■ AIM OF THE EXERCISE: Look through the data below and extract, unchanged, the lines from the one that contains "Continue the Blender" to the one that contains "ts = thing('metal_flap', 'dull", both included.

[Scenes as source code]
------------------------------------------------

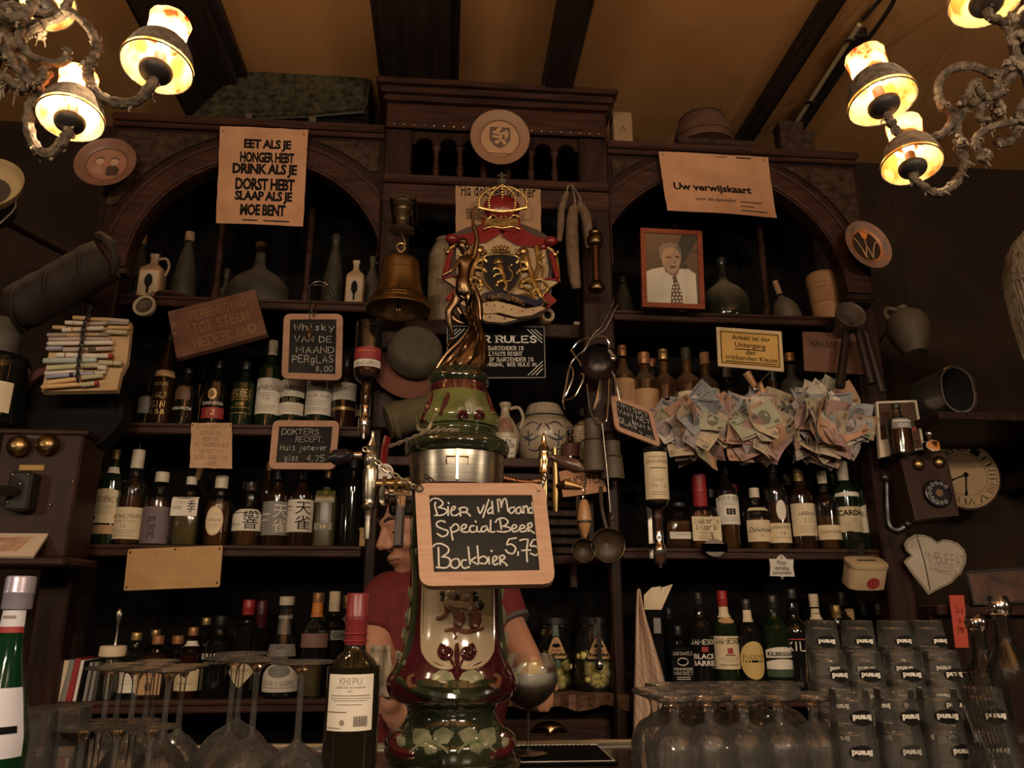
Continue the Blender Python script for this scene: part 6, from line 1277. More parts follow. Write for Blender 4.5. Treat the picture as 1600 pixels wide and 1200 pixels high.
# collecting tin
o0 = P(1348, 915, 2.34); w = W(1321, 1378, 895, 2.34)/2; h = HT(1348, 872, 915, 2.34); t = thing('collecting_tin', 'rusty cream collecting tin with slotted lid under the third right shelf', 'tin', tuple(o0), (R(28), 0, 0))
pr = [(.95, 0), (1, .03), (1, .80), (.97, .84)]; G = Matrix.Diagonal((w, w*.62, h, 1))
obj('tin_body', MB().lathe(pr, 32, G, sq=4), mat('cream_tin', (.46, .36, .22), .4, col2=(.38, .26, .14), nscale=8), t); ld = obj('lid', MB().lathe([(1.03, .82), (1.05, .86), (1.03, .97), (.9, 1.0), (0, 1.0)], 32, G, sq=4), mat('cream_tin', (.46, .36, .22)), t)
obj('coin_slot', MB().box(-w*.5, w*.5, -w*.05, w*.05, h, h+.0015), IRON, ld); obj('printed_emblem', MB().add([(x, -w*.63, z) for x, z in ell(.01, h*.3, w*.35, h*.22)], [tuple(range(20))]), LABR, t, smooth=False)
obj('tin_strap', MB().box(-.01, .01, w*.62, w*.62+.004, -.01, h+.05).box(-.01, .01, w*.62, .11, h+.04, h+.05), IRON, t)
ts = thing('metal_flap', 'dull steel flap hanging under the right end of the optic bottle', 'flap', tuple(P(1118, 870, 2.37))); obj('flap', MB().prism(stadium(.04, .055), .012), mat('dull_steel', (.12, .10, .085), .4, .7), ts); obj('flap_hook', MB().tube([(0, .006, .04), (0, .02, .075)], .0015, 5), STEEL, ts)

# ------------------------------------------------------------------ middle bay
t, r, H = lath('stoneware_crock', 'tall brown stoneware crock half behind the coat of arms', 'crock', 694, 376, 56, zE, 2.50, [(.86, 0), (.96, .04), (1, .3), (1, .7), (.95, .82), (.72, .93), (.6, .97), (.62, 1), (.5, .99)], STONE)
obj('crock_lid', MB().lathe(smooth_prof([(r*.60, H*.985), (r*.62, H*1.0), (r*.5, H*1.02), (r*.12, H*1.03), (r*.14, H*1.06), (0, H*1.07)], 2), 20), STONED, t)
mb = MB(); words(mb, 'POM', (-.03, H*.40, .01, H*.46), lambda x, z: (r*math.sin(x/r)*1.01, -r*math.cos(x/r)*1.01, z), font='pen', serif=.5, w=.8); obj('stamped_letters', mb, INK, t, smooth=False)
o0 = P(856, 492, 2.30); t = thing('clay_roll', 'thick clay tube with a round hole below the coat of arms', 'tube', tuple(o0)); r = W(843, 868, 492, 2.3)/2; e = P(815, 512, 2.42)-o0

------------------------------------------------

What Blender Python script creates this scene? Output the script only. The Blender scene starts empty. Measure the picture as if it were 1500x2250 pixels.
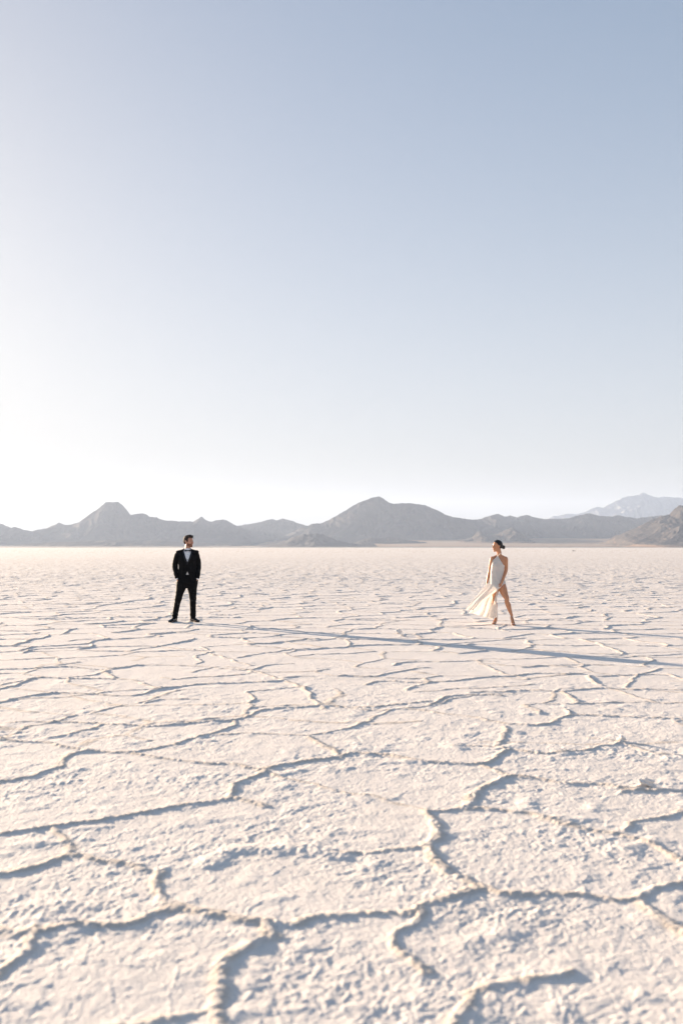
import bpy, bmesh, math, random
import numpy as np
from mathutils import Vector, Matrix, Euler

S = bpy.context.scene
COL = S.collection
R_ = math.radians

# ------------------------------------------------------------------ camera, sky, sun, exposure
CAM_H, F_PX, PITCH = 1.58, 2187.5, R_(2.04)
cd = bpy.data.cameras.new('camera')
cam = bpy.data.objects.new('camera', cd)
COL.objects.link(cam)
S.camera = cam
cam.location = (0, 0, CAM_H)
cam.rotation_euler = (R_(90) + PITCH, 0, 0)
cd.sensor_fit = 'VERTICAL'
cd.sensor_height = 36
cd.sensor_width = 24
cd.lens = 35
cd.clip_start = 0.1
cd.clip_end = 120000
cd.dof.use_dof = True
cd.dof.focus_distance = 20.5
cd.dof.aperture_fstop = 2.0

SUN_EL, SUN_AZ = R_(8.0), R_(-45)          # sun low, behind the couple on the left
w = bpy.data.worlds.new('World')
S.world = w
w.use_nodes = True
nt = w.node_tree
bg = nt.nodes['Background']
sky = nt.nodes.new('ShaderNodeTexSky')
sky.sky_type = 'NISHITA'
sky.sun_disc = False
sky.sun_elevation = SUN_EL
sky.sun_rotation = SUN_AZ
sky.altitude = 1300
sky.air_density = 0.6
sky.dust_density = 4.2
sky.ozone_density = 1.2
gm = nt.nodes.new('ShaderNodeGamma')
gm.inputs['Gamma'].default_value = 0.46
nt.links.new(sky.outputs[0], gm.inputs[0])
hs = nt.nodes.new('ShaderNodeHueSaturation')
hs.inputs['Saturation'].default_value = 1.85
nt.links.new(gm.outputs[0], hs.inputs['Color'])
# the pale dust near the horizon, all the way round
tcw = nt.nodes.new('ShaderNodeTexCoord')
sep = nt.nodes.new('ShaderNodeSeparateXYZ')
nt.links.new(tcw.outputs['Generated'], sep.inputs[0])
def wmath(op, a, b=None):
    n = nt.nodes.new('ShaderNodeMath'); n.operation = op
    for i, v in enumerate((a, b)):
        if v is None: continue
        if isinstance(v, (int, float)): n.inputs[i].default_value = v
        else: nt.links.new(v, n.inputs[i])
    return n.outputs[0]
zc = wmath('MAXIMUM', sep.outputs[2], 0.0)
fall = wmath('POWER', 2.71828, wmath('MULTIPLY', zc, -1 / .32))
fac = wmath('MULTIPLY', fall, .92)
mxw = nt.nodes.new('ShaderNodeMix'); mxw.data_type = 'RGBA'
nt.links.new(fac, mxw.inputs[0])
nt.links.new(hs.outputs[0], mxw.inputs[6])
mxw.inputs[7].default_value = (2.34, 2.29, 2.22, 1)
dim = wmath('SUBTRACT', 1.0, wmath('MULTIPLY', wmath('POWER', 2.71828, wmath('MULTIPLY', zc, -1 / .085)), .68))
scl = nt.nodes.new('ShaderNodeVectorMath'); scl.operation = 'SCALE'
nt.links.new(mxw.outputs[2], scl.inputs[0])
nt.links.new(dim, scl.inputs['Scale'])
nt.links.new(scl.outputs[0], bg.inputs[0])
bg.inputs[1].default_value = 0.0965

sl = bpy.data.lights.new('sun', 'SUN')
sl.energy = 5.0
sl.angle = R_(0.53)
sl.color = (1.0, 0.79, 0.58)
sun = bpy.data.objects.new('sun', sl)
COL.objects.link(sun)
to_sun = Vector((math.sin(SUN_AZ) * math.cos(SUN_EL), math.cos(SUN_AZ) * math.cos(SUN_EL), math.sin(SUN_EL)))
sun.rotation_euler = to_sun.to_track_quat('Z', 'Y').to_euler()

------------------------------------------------

■ SOLUTION:
Continue the Blender Python script for this scene: part 6, from line 1277. More parts follow. Write for Blender 4.5. Treat the picture as 1600 pixels wide and 1200 pixels high.
# collecting tin
o0 = P(1348, 915, 2.34); w = W(1321, 1378, 895, 2.34)/2; h = HT(1348, 872, 915, 2.34); t = thing('collecting_tin', 'rusty cream collecting tin with slotted lid under the third right shelf', 'tin', tuple(o0), (R(28), 0, 0))
pr = [(.95, 0), (1, .03), (1, .80), (.97, .84)]; G = Matrix.Diagonal((w, w*.62, h, 1))
obj('tin_body', MB().lathe(pr, 32, G, sq=4), mat('cream_tin', (.46, .36, .22), .4, col2=(.38, .26, .14), nscale=8), t); ld = obj('lid', MB().lathe([(1.03, .82), (1.05, .86), (1.03, .97), (.9, 1.0), (0, 1.0)], 32, G, sq=4), mat('cream_tin', (.46, .36, .22)), t)
obj('coin_slot', MB().box(-w*.5, w*.5, -w*.05, w*.05, h, h+.0015), IRON, ld); obj('printed_emblem', MB().add([(x, -w*.63, z) for x, z in ell(.01, h*.3, w*.35, h*.22)], [tuple(range(20))]), LABR, t, smooth=False)
obj('tin_strap', MB().box(-.01, .01, w*.62, w*.62+.004, -.01, h+.05).box(-.01, .01, w*.62, .11, h+.04, h+.05), IRON, t)
ts = thing('metal_flap', 'dull steel flap hanging under the right end of the optic bottle', 'flap', tuple(P(1118, 870, 2.37))); obj('flap', MB().prism(stadium(.04, .055), .012), mat('dull_steel', (.12, .10, .085), .4, .7), ts); obj('flap_hook', MB().tube([(0, .006, .04), (0, .02, .075)], .0015, 5), STEEL, ts)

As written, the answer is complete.